L’essai aborde frontalement la question de la Shoah et des "usines de la mort". La réputation de Martin Heidegger n’en sort pas indemne. Le plus grand philosophe du XXe siècle se montre d’un cynisme glacial, pour ne pas dire "insensé", lorsqu’il affirme ceci en 1949, lors de la Conférence Le Dis-positif : "L’agriculture est aujourd’hui une industrie d’alimentation motorisée, sans son essence la même chose que la fabrication de cadavres dans les chambres à gaz et les camps d’extermination… la même chose que la fabrication de bombes à hydrogène." Maurice Ulrich écrit plus loin : "La motorisation de la Wermacht" pourrait bien s’apparenter à un acte "métaphysique."

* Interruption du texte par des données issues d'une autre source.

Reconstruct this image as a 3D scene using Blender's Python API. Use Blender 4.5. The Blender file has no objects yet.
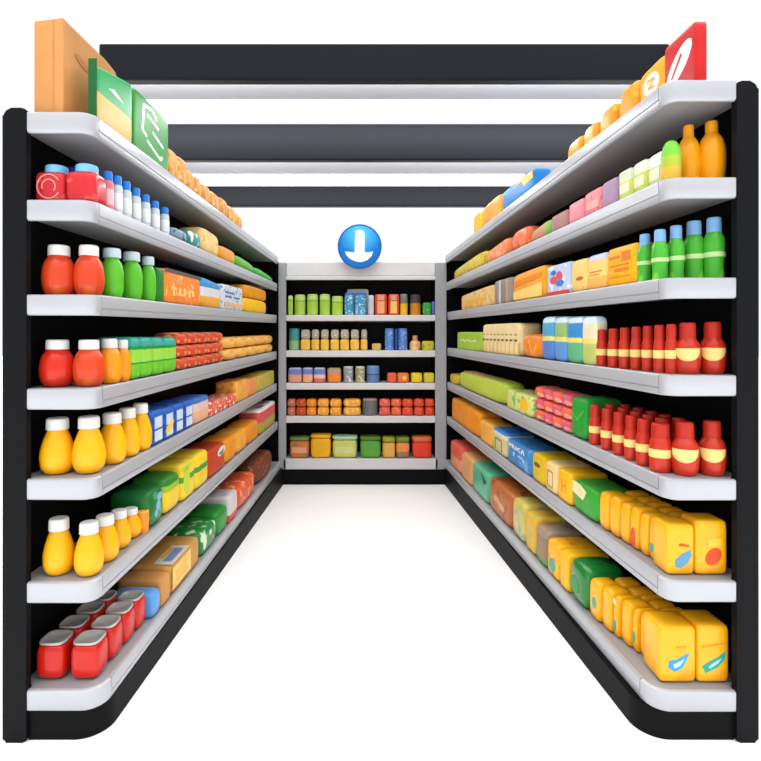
import bpy, bmesh, math, random
from mathutils import Vector, Matrix
random.seed(7)
C = bpy.context.scene.collection
EYE, F, CX, CY = 1.47, 550.0, 362.0, 338.0          # eye height (m), focal length (px), horizon point

# ------------------------------------------------------------------ materials
def lin(c):
    out = []
    for v in c:
        v /= 255.0
        out.append(v/12.92 if v <= 0.04045 else ((v+0.055)/1.055)**2.4)
    return (out[0], out[1], out[2], 1.0)
MC = {}
def mat(name, col, rough=0.38, metal=0.0, var=0.10, scale=9.0, bands=None, axis=2, spots=None,
        coat=0.0, trans=0.0, emit=0.0, bump=0.0, radial=None, spec=0.3):
    """procedural plastic / paper / metal. bands: [(height, colour)...]; spots: (colour, scale, amount)"""
    key = name
    if key in MC: return MC[key]
    m = bpy.data.materials.new(name); m.use_nodes = True; MC[key] = m
    nt = m.node_tree; N = nt.nodes; L = nt.links
    b = N['Principled BSDF']
    b.inputs['Roughness'].default_value = rough
    b.inputs['Metallic'].default_value = metal
    b.inputs['Specular IOR Level'].default_value = spec
    b.inputs['Coat Weight'].default_value = coat
    b.inputs['Coat Roughness'].default_value = 0.12
    b.inputs['Transmission Weight'].default_value = trans
    tc = N.new('ShaderNodeTexCoord')
    if bands:
        sp = N.new('ShaderNodeSeparateXYZ'); L.new(tc.outputs['Generated'], sp.inputs[0])
        rp = N.new('ShaderNodeValToRGB'); rp.color_ramp.interpolation = 'CONSTANT'
        el = rp.color_ramp.elements
        while len(el) < len(bands): el.new(0.5)
        for e, (p, c) in zip(el, bands): e.position = p; 
        for e, (p, c) in zip(el, bands): e.position = p; e.color = lin(c)
        # a slightly wavy printed edge
        nz = N.new('ShaderNodeTexNoise'); nz.inputs['Scale'].default_value = 3.0; L.new(tc.outputs['Generated'], nz.inputs['Vector'])
        ma = N.new('ShaderNodeMath'); ma.operation = 'MULTIPLY_ADD'; L.new(nz.outputs['Fac'], ma.inputs[0])
        ma.inputs[1].default_value = 0.05; L.new(sp.outputs[axis], ma.inputs[2])
        mb = N.new('ShaderNodeMath'); mb.operation = 'SUBTRACT'; L.new(ma.outputs[0], mb.inputs[0]); mb.inputs[1].default_value = 0.025
        L.new(mb.outputs[0], rp.inputs['Fac']); out = rp.outputs['Color']
    else:
        rgb = N.new('ShaderNodeRGB'); rgb.outputs[0].default_value = lin(col); out = rgb.outputs[0]
    if radial:
        vm = N.new('ShaderNodeVectorMath'); vm.operation = 'DISTANCE'; L.new(tc.outputs['Generated'], vm.inputs[0])
        vm.inputs[1].default_value = (0.5, 0.0, 0.80)
        rp = N.new('ShaderNodeValToRGB'); rp.color_ramp.elements[0].color = lin(radial); rp.color_ramp.elements[0].position = 0.05
        rp.color_ramp.elements[1].color = lin(col); rp.color_ramp.elements[1].position = 0.55
        L.new(vm.outputs['Value'], rp.inputs['Fac']); out = rp.outputs['Color']
    if spots:
        sc, ss, amt = spots
        vo = N.new('ShaderNodeTexNoise'); vo.inputs['Scale'].default_value = ss; vo.inputs['Detail'].default_value = 1.5
        L.new(tc.outputs['Object'], vo.inputs['Vector'])
        rp = N.new('ShaderNodeValToRGB'); rp.color_ramp.elements[0].position = 0.62-amt*0.4; rp.color_ramp.elements[1].position = 0.70-amt*0.4
        L.new(vo.outputs['Fac'], rp.inputs['Fac'])
        mx = N.new('ShaderNodeMix'); mx.data_type = 'RGBA'; L.new(rp.outputs['Color'], mx.inputs[0]); L.new(out, mx.inputs[6])
        mx.inputs[7].default_value = lin(sc); out = mx.outputs[2]
    if var:
        nz = N.new('ShaderNodeTexNoise'); nz.inputs['Scale'].default_value = scale; nz.inputs['Detail'].default_value = 3
        L.new(tc.outputs['Object'], nz.inputs['Vector'])
        mr = N.new('ShaderNodeMapRange'); L.new(nz.outputs['Fac'], mr.inputs['Value'])
        mr.inputs['From Min'].default_value = 0.3; mr.inputs['From Max'].default_value = 0.7
        mr.inputs['To Min'].default_value = 1-var; mr.inputs['To Max'].default_value = 1+var*0.5
        mx = N.new('ShaderNodeMix'); mx.data_type = 'RGBA'; mx.blend_type = 'MULTIPLY'; mx.inputs[0].default_value = 1
        L.new(out, mx.inputs[6]); L.new(mr.outputs['Result'], mx.inputs[7]); out = mx.outputs[2]
    L.new(out, b.inputs['Base Color'])
    if bump:
        nz = N.new('ShaderNodeTexNoise'); nz.inputs['Scale'].default_value = 40; L.new(tc.outputs['Object'], nz.inputs['Vector'])
        bp = N.new('ShaderNodeBump'); bp.inputs['Strength'].default_value = bump; bp.inputs['Distance'].default_value = 0.004
        L.new(nz.outputs['Fac'], bp.inputs['Height']); L.new(bp.outputs['Normal'], b.inputs['Normal'])
    if emit:
        b.inputs['Emission Color'].default_value = (1, 1, 1, 1); b.inputs['Emission Strength'].default_value = emit
    return m
def plain(rgb, **k):
    return mat('plastic_%02x%02x%02x' % tuple(rgb) + (''.join('_%s' % v for v in k.values()) if k else ''), rgb, **k)

# ------------------------------------------------------------------ mesh helpers
def obj(name, bm, m, parent=None, loc=(0, 0, 0), smooth=True, ms=None):
    me = bpy.data.meshes.new(name); 
    bmesh.ops.recalc_face_normals(bm, faces=bm.faces)
    bm.to_mesh(me); bm.free()
    for x in (ms or [m]): me.materials.append(x)
    for p in me.polygons: p.use_smooth = smooth
    o = bpy.data.objects.new(name, me); C.objects.link(o)
    o.location = loc
    if parent: o.parent = parent
    return o
def tag(o, label, cat, group=None):
    o['label'] = label; o['category'] = cat
    if group: o['group'] = group
    return o
def thing(name, label, cat, loc, rotz=0, group=None):
    o = bpy.data.objects.new(name, None); C.objects.link(o); o.empty_display_size = 0.02
    o.location = loc; o.rotation_euler = (0, 0, rotz); return tag(o, label, cat, group)
def box(bm, x0, x1, y0, y1, z0, z1):
    r = bmesh.ops.create_cube(bm, size=1)
    for v in r['verts']:
        v.co = Vector(((x0+x1)/2+v.co.x*(x1-x0), (y0+y1)/2+v.co.y*(y1-y0), (z0+z1)/2+v.co.z*(z1-z0)))
    return r['verts']
def bevel(bm, r, seg=3):
    bmesh.ops.bevel(bm, geom=bm.edges[:]+bm.verts[:], offset=r, segments=seg, affect='EDGES', profile=0.5)
def puff(w, d, h, p=8, n=7, h0=1.0, h1=1.0, flat=True, cen=(0, 0), z0=0.0, bm=None, pinch=0.0):
    """rounded soft box of w x d x h standing on z0; h0/h1 scale the height at -x / +x"""
    bm = bm or bmesh.new(); new = {}
    def pt(a, b, c):
        k = (abs(a)**p+abs(b)**p+abs(c)**p)**(1.0/p)
        x, y, z = a/k, b/k, c/k
        zz = (z+1)/2
        if flat: zz = max(0.0, (z+1)/2)
        s = 1.0-pinch*max(0.0, z)**2
        hh = h*(h0+(h1-h0)*(x+1)/2)
        return (cen[0]+x*w/2, cen[1]+y*d/2*s, z0+zz*hh)
    g = [math.sin((-1+2*i/n)*math.pi/2*0.92)/math.sin(math.pi/2*0.92) for i in range(n+1)]
    for ax in range(3):
        for sg in (-1, 1):
            vs = {}
            for i in range(n+1):
                for j in range(n+1):
                    q = [0, 0, 0]; q[ax] = sg; q[(ax+1) % 3] = g[i]; q[(ax+2) % 3] = g[j]
                    kk = tuple(round(t, 5) for t in q)
                    if kk not in new: new[kk] = bm.verts.new(pt(*q))
                    vs[i, j] = new[kk]
            for i in range(n):
                for j in range(n):
                    try: bm.faces.new((vs[i, j], vs[i+1, j], vs[i+1, j+1], vs[i, j+1]))
                    except ValueError: pass
    return bm
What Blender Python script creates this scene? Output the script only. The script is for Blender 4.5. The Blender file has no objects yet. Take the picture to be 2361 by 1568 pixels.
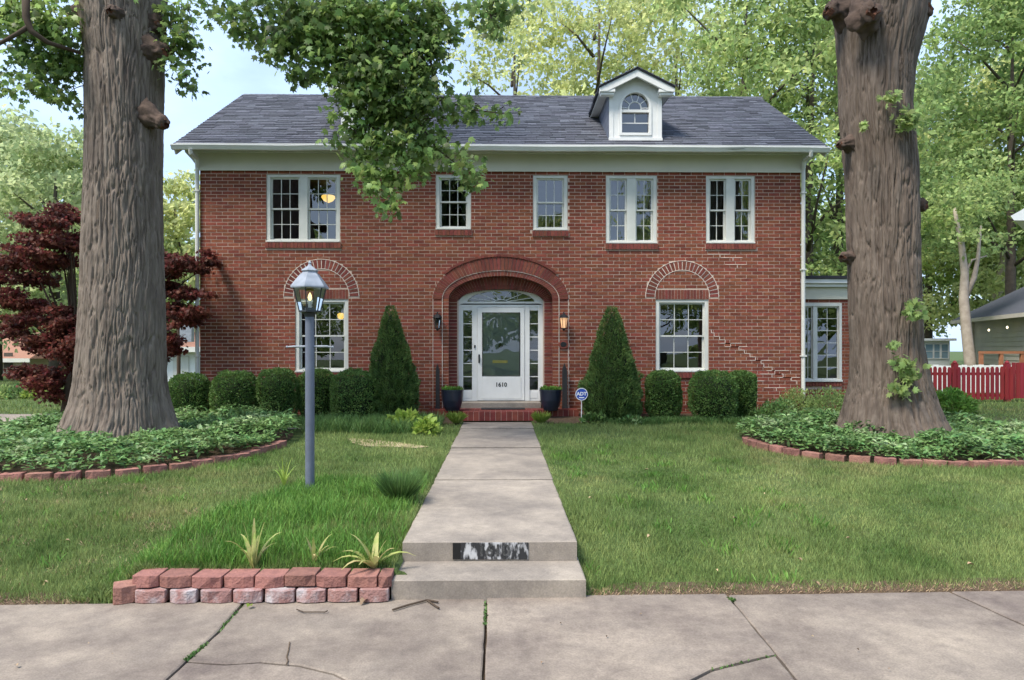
import bpy, bmesh, math, random
import numpy as np
from mathutils import Vector, Matrix
random.seed(7); rng = np.random.default_rng(11)
R = math.radians
C = bpy.context.scene.collection
# ------------------------------------------------------------------ camera
YAW = R(0.8); CS, SN = math.cos(YAW), math.sin(YAW)
F = 1574.0; CX = 1180.5; HZ = 807.0; CAMZ = 1.74
cam_d = bpy.data.cameras.new('camera'); cam = bpy.data.objects.new('camera', cam_d); C.objects.link(cam)
cam_d.sensor_width = 36; cam_d.lens = 24.0; cam_d.shift_y = 0.00974
cam_d.clip_start = 0.05; cam_d.clip_end = 1500
cam.location = (0, 0, CAMZ); cam.rotation_euler = (R(90), 0, -YAW)
bpy.context.scene.camera = cam
# ------------------------------------------------------------------ world: pale blue sky with thin bright cloud
SUN_EL, SUN_AZ = R(57), R(-132)         # azimuth from +Y towards +X; soft light from the front left
world = bpy.data.worlds.new('World'); bpy.context.scene.world = world; world.use_nodes = True
wn, wl = world.node_tree.nodes, world.node_tree.links
wn.clear()
wo = wn.new('ShaderNodeOutputWorld'); wb = wn.new('ShaderNodeBackground')
sky = wn.new('ShaderNodeTexSky'); sky.sky_type = 'NISHITA'; sky.sun_disc = False
sky.sun_elevation = SUN_EL; sky.sun_rotation = SUN_AZ
sky.air_density = 1.0; sky.dust_density = 1.6; sky.ozone_density = 1.0
tc = wn.new('ShaderNodeTexCoord'); mp = wn.new('ShaderNodeMapping'); mp.inputs['Scale'].default_value = (1.4, 1.4, 3.2)
nz = wn.new('ShaderNodeTexNoise'); nz.inputs['Scale'].default_value = 2.1; nz.inputs['Detail'].default_value = 6; nz.inputs['Roughness'].default_value = 0.55
cr = wn.new('ShaderNodeValToRGB'); cr.color_ramp.elements[0].position = 0.36; cr.color_ramp.elements[1].position = 0.66
cr.color_ramp.elements[0].color = (0.42, 0.42, 0.42, 1); cr.color_ramp.elements[1].color = (0.93, 0.93, 0.93, 1)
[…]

Dans ses dernières pages, particulièrement engagées (le chapitre "Maintenant"), Maurice Ulrich enfonce le clou : "La pensée de Heidegger est bien, quoi que l’on veuille, une philosophie, perverse, mais une philosophie (...) recyclable et peut-être revendiquée par de multiples courants idéologiques qui sont loin de se limiter aux nostalgiques du nazisme en Europe, mais remettent en circulation les thèmes de l’identité, de la souche, des racines qui ne sont jamais que d’autres appellations du Dasein et de la division des « étants »."
Cet essai musclé laisse la parole de fin à Thomas Bernhard : "Heidegger était en quelque sorte un escroc philosophique… Aujourd’hui, Heidegger n’a pas encore été entièrement percé à jour, si la vache Heidegger a bien maigri, on continue toujours à tirer le lait heideggerien." Le portrait cinglant du dramaturge autrichien sonne comme un véritable enterrement de première classe.
Maurice Ulrich, Heidegger et le Golem du Nazisme, éd. Arcane 17, 2016, 153 p.